Evidentemente, este concepto clásico de nación no es “compatible con el principio de la soberanía popular, manifestada en el
sufragio universal, y caracterizada por la «alienation totale» de cada asociado
en la «volonté générale»”. A partir del triunfo generalizado de los
principios de la Revolución
Francesa , el concepto de nación se identifica con el de
pueblo soberano y exige como consecuencia ineludible la existencia de un Estado
independiente; en esto consiste precisamente el “principio de las nacionalidades”.
(3)
“La unidad adecuada al bien común de
una sociedad natural e históricamente diversificada por regiones es aquella que
respeta tal diversidad como trascendente para aquellos niveles del orden
jurídico que no sólo toleran, sino que requieren un mayor ajuste a las
diferencias naturales”.
Quienes se niegan a reconocerlo rinden pleitesía al mito del Estado-nación,
mostrando su desconocimiento de la historia de la monarquía española, vigorosa
y mejor trabada que nunca cuando se hallaba en su apogeo la tradicional
pluralidad de Derechos regionales. Por otra parte, “el acotamiento territorial en el orden jurídico, precisamente porque
se opone a la fluidez de un orden perfectamente tecnificado, se ofrece como
barrera eficaz contra la ambición esclavizante de ese orden técnico”
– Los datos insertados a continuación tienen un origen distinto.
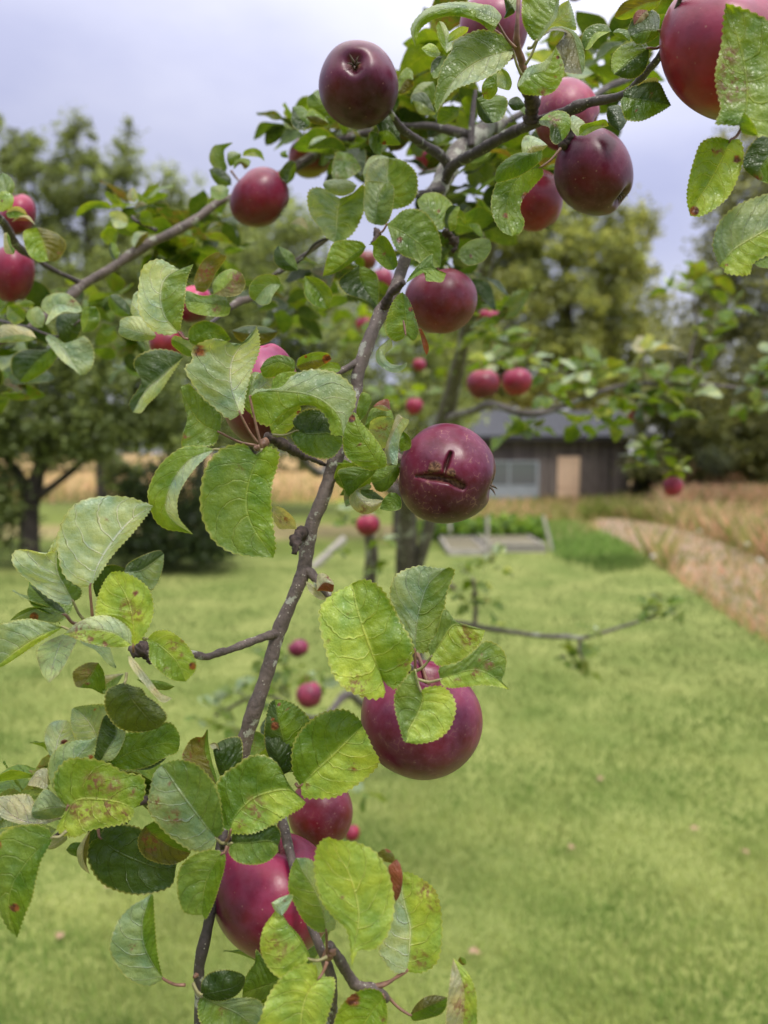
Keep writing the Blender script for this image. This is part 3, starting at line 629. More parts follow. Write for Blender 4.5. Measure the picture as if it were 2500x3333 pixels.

(Álvaro D’ORS, El regionalismo
jurídico).
(4)
“En el fondo, el principio foral es el
hallazgo tradicional de España equivalente al que la doctrina moral de la Iglesia Católica
ha definido como principio de subsidiariedad… Como en tantos otros aspectos, el
genio español presenta aquí la precoz maturación de una idea que acabaría por
imponerse universalmente como vital, y necesaria precisamente para la libertad
personal. Porque la libertad personal no puede ya defenderse en el último
reducto de la impotencia individual, sino en todos los eslabones de los grupos
intermedios entre el Estado y el individuo” (Álvaro D’ORS, Autonomía
de las personas y señorío del territorio).